◆ **DATASET SECTION**

========

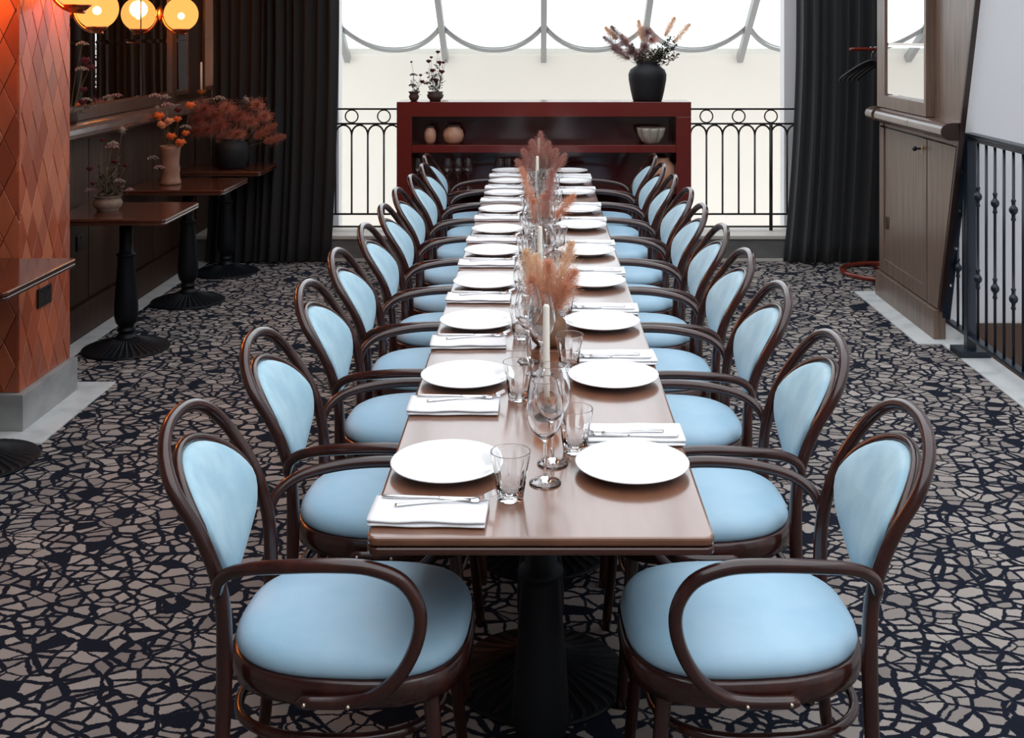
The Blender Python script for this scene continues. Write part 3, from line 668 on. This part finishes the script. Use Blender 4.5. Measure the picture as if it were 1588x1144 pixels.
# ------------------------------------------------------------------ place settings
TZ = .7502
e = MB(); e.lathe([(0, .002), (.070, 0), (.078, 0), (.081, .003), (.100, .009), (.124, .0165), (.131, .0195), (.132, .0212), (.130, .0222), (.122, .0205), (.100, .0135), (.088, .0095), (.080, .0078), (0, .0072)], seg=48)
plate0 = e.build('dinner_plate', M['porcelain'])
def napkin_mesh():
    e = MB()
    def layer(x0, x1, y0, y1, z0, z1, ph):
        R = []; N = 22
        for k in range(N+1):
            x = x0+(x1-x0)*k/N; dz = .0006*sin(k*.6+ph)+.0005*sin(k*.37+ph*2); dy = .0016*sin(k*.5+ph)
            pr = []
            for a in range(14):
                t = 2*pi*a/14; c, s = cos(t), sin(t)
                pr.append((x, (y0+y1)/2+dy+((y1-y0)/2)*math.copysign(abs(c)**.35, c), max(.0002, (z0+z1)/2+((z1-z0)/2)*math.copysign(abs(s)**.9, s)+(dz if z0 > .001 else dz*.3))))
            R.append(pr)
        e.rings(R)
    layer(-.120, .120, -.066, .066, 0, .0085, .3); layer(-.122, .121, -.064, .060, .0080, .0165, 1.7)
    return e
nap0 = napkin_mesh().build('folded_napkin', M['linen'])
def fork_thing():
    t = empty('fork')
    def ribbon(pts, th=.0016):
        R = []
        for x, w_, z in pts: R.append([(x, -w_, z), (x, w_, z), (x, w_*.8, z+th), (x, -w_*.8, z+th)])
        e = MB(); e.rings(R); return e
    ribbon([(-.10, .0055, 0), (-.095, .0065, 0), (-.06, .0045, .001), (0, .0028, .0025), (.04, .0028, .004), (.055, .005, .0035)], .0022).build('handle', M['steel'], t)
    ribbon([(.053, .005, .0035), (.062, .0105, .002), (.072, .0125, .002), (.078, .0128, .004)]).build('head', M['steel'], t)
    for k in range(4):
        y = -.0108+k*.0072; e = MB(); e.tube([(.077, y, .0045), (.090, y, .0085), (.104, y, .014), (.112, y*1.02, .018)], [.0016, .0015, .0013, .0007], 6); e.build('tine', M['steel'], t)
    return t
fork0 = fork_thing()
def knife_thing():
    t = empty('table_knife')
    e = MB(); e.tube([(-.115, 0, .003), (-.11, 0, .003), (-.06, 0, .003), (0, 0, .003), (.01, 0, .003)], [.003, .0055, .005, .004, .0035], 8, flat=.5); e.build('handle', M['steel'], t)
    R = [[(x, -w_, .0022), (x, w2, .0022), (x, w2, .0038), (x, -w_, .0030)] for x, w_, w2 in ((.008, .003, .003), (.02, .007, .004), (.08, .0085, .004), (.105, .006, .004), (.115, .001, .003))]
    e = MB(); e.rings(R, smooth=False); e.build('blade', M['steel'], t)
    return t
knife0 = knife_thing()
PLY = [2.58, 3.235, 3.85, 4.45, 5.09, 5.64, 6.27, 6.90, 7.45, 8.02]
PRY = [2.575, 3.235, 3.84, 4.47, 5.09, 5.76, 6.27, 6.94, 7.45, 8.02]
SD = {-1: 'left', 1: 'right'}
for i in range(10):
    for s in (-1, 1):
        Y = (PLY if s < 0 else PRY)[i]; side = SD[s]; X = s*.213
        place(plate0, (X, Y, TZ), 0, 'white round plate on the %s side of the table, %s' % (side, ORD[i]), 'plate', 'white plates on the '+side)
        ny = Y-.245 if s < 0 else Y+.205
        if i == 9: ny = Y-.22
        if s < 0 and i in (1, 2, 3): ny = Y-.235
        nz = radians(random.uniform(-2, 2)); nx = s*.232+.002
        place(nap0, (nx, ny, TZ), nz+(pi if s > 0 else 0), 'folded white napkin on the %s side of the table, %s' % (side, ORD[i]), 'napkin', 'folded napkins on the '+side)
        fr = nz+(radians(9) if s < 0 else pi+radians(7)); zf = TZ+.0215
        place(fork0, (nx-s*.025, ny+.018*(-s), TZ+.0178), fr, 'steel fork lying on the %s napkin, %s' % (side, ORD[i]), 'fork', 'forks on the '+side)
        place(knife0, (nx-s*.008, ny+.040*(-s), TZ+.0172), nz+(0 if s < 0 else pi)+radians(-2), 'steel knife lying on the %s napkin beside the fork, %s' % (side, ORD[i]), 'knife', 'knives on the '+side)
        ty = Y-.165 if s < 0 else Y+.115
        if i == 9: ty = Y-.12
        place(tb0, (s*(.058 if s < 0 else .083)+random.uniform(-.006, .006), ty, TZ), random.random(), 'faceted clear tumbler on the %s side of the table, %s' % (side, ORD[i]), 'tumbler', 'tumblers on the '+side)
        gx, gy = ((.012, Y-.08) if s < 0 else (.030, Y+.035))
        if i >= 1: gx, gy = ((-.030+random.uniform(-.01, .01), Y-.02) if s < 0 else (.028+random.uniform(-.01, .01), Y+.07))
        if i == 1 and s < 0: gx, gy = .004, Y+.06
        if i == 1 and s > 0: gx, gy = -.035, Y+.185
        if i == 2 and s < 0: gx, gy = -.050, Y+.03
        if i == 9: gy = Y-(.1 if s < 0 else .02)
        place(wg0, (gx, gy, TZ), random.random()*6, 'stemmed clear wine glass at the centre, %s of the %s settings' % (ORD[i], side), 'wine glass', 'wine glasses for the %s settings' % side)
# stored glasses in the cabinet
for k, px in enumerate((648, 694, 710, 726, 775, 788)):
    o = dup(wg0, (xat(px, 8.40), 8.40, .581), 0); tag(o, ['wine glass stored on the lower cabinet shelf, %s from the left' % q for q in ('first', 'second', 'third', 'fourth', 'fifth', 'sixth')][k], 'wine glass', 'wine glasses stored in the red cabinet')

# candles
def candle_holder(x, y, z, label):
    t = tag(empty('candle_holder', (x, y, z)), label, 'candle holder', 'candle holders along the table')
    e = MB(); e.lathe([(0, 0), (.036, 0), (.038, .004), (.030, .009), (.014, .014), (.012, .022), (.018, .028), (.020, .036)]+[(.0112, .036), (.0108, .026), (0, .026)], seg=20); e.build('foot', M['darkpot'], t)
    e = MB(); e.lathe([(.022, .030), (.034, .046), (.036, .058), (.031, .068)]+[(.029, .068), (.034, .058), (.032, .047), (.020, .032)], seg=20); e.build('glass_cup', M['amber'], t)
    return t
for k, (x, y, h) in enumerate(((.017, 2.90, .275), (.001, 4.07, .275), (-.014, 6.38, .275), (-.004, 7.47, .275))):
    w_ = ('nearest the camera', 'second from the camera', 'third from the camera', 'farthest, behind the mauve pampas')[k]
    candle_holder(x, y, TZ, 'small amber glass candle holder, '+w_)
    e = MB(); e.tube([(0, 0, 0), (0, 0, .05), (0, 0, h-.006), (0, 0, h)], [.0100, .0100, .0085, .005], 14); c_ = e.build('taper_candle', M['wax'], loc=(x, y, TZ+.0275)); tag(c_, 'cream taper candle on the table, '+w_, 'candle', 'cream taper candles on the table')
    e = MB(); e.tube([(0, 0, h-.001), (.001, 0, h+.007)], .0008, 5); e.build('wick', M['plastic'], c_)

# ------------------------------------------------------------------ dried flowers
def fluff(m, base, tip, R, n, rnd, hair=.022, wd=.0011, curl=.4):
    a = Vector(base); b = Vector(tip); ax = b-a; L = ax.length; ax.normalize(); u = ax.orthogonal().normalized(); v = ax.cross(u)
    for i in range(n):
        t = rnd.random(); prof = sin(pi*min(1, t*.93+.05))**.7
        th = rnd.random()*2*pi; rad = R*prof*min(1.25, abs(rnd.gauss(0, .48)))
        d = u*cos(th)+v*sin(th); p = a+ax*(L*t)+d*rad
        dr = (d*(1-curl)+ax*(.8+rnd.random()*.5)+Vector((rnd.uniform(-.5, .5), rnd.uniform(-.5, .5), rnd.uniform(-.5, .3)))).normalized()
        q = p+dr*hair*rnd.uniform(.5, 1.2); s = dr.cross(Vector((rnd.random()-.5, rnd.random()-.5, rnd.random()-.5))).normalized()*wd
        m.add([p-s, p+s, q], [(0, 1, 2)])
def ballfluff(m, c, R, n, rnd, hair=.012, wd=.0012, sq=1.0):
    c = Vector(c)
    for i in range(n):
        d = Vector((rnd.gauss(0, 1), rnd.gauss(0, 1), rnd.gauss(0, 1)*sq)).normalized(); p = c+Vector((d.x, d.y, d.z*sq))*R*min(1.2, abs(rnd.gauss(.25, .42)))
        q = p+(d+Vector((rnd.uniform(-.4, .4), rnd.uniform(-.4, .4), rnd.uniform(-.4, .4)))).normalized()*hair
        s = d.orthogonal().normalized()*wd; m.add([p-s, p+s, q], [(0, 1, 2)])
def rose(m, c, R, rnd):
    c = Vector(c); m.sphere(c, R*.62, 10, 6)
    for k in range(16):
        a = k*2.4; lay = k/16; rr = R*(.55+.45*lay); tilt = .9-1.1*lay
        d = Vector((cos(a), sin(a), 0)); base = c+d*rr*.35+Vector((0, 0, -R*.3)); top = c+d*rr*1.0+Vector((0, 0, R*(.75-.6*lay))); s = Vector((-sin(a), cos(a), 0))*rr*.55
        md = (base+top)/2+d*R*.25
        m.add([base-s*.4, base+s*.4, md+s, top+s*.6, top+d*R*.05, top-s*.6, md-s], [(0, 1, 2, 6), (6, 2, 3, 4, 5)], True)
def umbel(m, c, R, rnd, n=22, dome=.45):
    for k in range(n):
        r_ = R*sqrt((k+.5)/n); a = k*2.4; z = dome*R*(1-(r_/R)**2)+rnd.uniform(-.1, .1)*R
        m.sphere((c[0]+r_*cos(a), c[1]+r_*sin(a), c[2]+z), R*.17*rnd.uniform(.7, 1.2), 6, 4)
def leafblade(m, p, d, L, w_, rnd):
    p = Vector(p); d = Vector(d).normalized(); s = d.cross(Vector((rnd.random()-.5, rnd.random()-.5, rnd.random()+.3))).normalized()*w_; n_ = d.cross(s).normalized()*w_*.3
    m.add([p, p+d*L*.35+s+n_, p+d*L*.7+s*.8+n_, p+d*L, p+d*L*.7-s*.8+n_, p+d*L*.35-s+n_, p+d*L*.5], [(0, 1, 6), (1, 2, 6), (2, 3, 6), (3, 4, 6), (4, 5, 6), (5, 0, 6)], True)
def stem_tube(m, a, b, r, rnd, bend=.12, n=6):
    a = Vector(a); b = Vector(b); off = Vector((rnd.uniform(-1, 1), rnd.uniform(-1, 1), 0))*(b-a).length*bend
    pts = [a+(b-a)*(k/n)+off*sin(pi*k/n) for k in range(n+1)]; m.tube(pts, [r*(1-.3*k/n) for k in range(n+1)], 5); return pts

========

◆ **EXERCISE**
Pull out each line holding the string "from".

◆ **THE REPLY**
The Blender Python script for this scene continues. Write part 3, from line 668 on. This part finishes the script. Use Blender 4.5. Measure the picture as if it were 1588x1144 pixels.
    o = dup(wg0, (xat(px, 8.40), 8.40, .581), 0); tag(o, ['wine glass stored on the lower cabinet shelf, %s from the left' % q for q in ('first', 'second', 'third', 'fourth', 'fifth', 'sixth')][k], 'wine glass', 'wine glasses stored in the red cabinet')
    w_ = ('nearest the camera', 'second from the camera', 'third from the camera', 'farthest, behind the mauve pampas')[k]